• [Task statement]
Extract the whole listing as it stands. Do not include the pictures.

--- start Recorded data ---

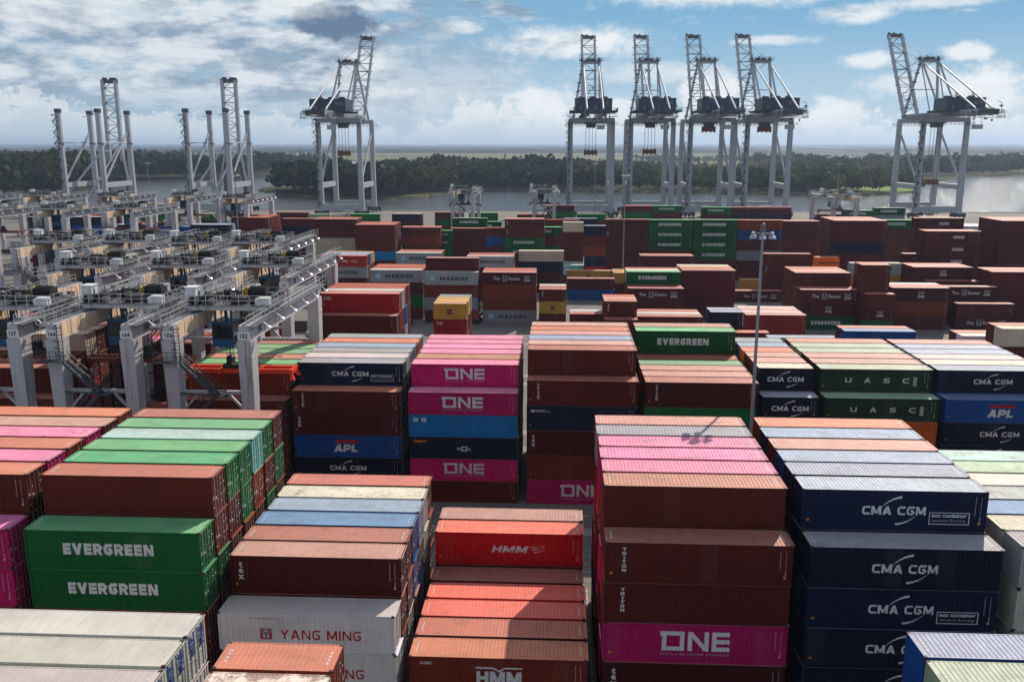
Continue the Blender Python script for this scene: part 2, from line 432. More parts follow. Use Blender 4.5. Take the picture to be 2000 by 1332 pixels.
def glyph(c, t):
    w = {'M': 1.06, 'I': t, 'N': .92, 'W': 1.2, 'E': .74, 'L': .68, 'A': .96, 'V': .96, 'Y': .9, 'K': .86, 'T': .8}.get(c, .84)
    h = t/2; L, Rr, B, T, Mi = h, w-h, h, 1-h, .5; q = .16; d = t*1.18
    S = lambda *p: stroke(p, t, q)
    S0 = lambda *p: stroke(p, t)
    G = {'E': [S0((w, T), (L, T), (L, B), (w, B)), S0((t, Mi), (w-.04, Mi))], 'V': [diag(d/2, 1, w/2, 0, d), diag(w-d/2, 1, w/2, 0, d)],
         'R': [S0((L, 0), (L, 1)), S((t, T), (Rr, T), (Rr, .45), (t, .45)), diag(w*.55, .45, w-d/2, 0, d)], 'G': [S((w, T), (L, T), (L, B), (Rr, B), (Rr, Mi), (w*.48, Mi))],
         'N': [S0((L, 0), (L, 1)), S0((Rr, 0), (Rr, 1)), diag(t*.6, 1, w-t*.6, 0, d)], 'C': [S((w, T), (L, T), (L, B), (w, B))],
         'M': [S0((L, 0), (L, 1)), S0((Rr, 0), (Rr, 1)), diag(t*.6, 1, w/2, .12, d), diag(w-t*.6, 1, w/2, .12, d)],
         'A': [diag(d/2, 0, w/2, 1, d), diag(w-d/2, 0, w/2, 1, d), S0((w*.26, .3), (w*.74, .3))], 'Y': [diag(d/2, 1, w/2, .42, d), diag(w-d/2, 1, w/2, .42, d), S0((w/2, 0), (w/2, .46))],
         'I': [S0((L, 0), (L, 1))], 'S': [S((w, T), (L, T), (L, Mi), (Rr, Mi), (Rr, B), (0, B))], 'U': [S((L, 1), (L, B), (Rr, B), (Rr, 1))],
         'O': [S((L, Mi), (L, T), (Rr, T), (Rr, B), (L, B), (L, Mi))], 'D': [S0((L, 0), (L, 1)), S((t, T), (Rr, T), (Rr, B), (t, B))], 'P': [S0((L, 0), (L, 1)), S((t, T), (Rr, T), (Rr, .4), (t, .4))],
         'L': [S0((L, 1), (L, B), (w, B))], 'T': [S0((0, T), (w, T)), S0((w/2, 1-t), (w/2, 0))], 'H': [S0((L, 0), (L, 1)), S0((Rr, 0), (Rr, 1)), S0((t, Mi), (w-t, Mi))],
         'Z': [S0((0, T), (w, T)), S0((0, B), (w, B)), diag(d/2, t*.8, w-d/2, 1-t*.8, d)], 'K': [S0((L, 0), (L, 1)), diag(t*1.1, .48, w-d/2, 1, d), diag(t*1.3, .52, w-d/2, 0, d)],
         'B': [S0((L, 0), (L, 1)), S((t, T), (Rr, T), (Rr, Mi), (t, Mi)), S((t, Mi), (Rr, Mi), (Rr, B), (t, B))], 'X': [diag(d/2, 0, w-d/2, 1, d), diag(d/2, 1, w-d/2, 0, d)],
         'W': [diag(d/2, 1, w*.28, 0, d), diag(w*.5, .9, w*.28, 0, d), diag(w*.5, .9, w*.72, 0, d), diag(w-d/2, 1, w*.72, 0, d)]}
    return w, G[c]
def BW(ink, word, w, h, cx=0, cz=HM, t=.24, gap=.16, shear=0.0):
    """block capitals as a list of parts, w metres long and h high"""
    x = 0; out = []
    for c in word:
        if c == ' ': x += .5; continue
        gw, ps = glyph(c, t)
        for vs, fs in ps: out.append(([(vx+x, vy) for vx, vy in vs], fs))
        x += gw+gap
    x -= gap; k = w/x
    return [(ink, ([((vx-x/2)*k+cx+shear*h*(vy-.5), (vy-.5)*h+cz) for vx, vy in vs], fs)) for vs, fs in out]
def BLOCK(word, w, h, dx=0, dz=HM, off=.045): return shift(text_polys(word, 1, off, 1.3), dx, dz, w, h)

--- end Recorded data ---

• [Solution for this exercise]
Continue the Blender Python script for this scene: part 2, from line 432. More parts follow. Use Blender 4.5. Take the picture to be 2000 by 1332 pixels.
def glyph(c, t):
    w = {'M': 1.06, 'I': t, 'N': .92, 'W': 1.2, 'E': .74, 'L': .68, 'A': .96, 'V': .96, 'Y': .9, 'K': .86, 'T': .8}.get(c, .84)
    h = t/2; L, Rr, B, T, Mi = h, w-h, h, 1-h, .5; q = .16; d = t*1.18
    S = lambda *p: stroke(p, t, q)
    S0 = lambda *p: stroke(p, t)
    G = {'E': [S0((w, T), (L, T), (L, B), (w, B)), S0((t, Mi), (w-.04, Mi))], 'V': [diag(d/2, 1, w/2, 0, d), diag(w-d/2, 1, w/2, 0, d)],
         'R': [S0((L, 0), (L, 1)), S((t, T), (Rr, T), (Rr, .45), (t, .45)), diag(w*.55, .45, w-d/2, 0, d)], 'G': [S((w, T), (L, T), (L, B), (Rr, B), (Rr, Mi), (w*.48, Mi))],
         'N': [S0((L, 0), (L, 1)), S0((Rr, 0), (Rr, 1)), diag(t*.6, 1, w-t*.6, 0, d)], 'C': [S((w, T), (L, T), (L, B), (w, B))],
         'M': [S0((L, 0), (L, 1)), S0((Rr, 0), (Rr, 1)), diag(t*.6, 1, w/2, .12, d), diag(w-t*.6, 1, w/2, .12, d)],
         'A': [diag(d/2, 0, w/2, 1, d), diag(w-d/2, 0, w/2, 1, d), S0((w*.26, .3), (w*.74, .3))], 'Y': [diag(d/2, 1, w/2, .42, d), diag(w-d/2, 1, w/2, .42, d), S0((w/2, 0), (w/2, .46))],
         'I': [S0((L, 0), (L, 1))], 'S': [S((w, T), (L, T), (L, Mi), (Rr, Mi), (Rr, B), (0, B))], 'U': [S((L, 1), (L, B), (Rr, B), (Rr, 1))],
         'O': [S((L, Mi), (L, T), (Rr, T), (Rr, B), (L, B), (L, Mi))], 'D': [S0((L, 0), (L, 1)), S((t, T), (Rr, T), (Rr, B), (t, B))], 'P': [S0((L, 0), (L, 1)), S((t, T), (Rr, T), (Rr, .4), (t, .4))],
         'L': [S0((L, 1), (L, B), (w, B))], 'T': [S0((0, T), (w, T)), S0((w/2, 1-t), (w/2, 0))], 'H': [S0((L, 0), (L, 1)), S0((Rr, 0), (Rr, 1)), S0((t, Mi), (w-t, Mi))],
         'Z': [S0((0, T), (w, T)), S0((0, B), (w, B)), diag(d/2, t*.8, w-d/2, 1-t*.8, d)], 'K': [S0((L, 0), (L, 1)), diag(t*1.1, .48, w-d/2, 1, d), diag(t*1.3, .52, w-d/2, 0, d)],
         'B': [S0((L, 0), (L, 1)), S((t, T), (Rr, T), (Rr, Mi), (t, Mi)), S((t, Mi), (Rr, Mi), (Rr, B), (t, B))], 'X': [diag(d/2, 0, w-d/2, 1, d), diag(d/2, 1, w-d/2, 0, d)],
         'W': [diag(d/2, 1, w*.28, 0, d), diag(w*.5, .9, w*.28, 0, d), diag(w*.5, .9, w*.72, 0, d), diag(w-d/2, 1, w*.72, 0, d)]}
    return w, G[c]
def BW(ink, word, w, h, cx=0, cz=HM, t=.24, gap=.16, shear=0.0):
    """block capitals as a list of parts, w metres long and h high"""
    x = 0; out = []
    for c in word:
        if c == ' ': x += .5; continue
        gw, ps = glyph(c, t)
        for vs, fs in ps: out.append(([(vx+x, vy) for vx, vy in vs], fs))
        x += gw+gap
    x -= gap; k = w/x
    return [(ink, ([((vx-x/2)*k+cx+shear*h*(vy-.5), (vy-.5)*h+cz) for vx, vy in vs], fs)) for vs, fs in out]
def BLOCK(word, w, h, dx=0, dz=HM, off=.045): return shift(text_polys(word, 1, off, 1.3), dx, dz, w, h)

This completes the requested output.